Wuschek versucht noch die Rolle der unterdrückten Tochter des berühmten Mannes etwas aufzuwerten. Virginia, die Galilei für etwas einfach gestrickt hält und daher gerne schnell verheiratet sehe. Mehr als eine alberne Girlie-Karikatur wird allerdings nicht daraus. Der Gegenwartsbezug zur Oberflächlichkeit mancher junger Frauen unserer Tage trifft die Tragik der Figur nicht wirklich und angesprochen fühlt sich dadurch eh kaum jemand im Publikum. Der Akzent der Inszenierung müsste eigentlich auf die "neue Kunst des Zweifelns" gelegt werden. Die von Brecht eingezogenen epischen Reflexionsebenen, die Herr Krug so geschwätzig findet, kommen hier eher zu kurz.
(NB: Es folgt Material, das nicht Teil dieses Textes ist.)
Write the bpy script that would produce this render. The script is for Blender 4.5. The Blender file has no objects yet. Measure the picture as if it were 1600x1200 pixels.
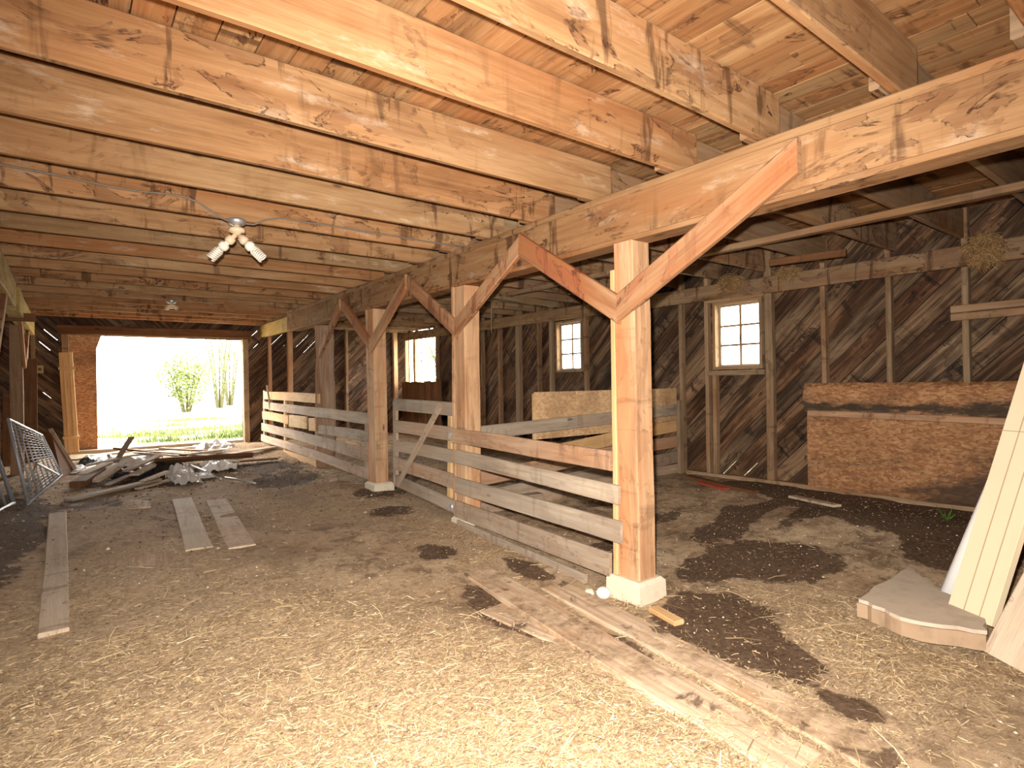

Ein Nachdenken darüber befördert das nicht gerade. Es muss ja nicht gleich Adorno sein, aber in seiner "Minima Moralia" steht der schöne Satz: "Die fast unlösbare Aufgabe besteht darin, weder von der Macht der anderen, noch von der eigenen Ohnmacht sich dumm machen zu lassen." Das ist die aktuelle Parallele zur Zeit und manche Parallelen treffen sich nicht erst im Unendlichen. Trotzdem ist der Abend, dank der guten Darsteller, alles in allem zumindest sehr unterhaltsam, Mindestziel erfüllt.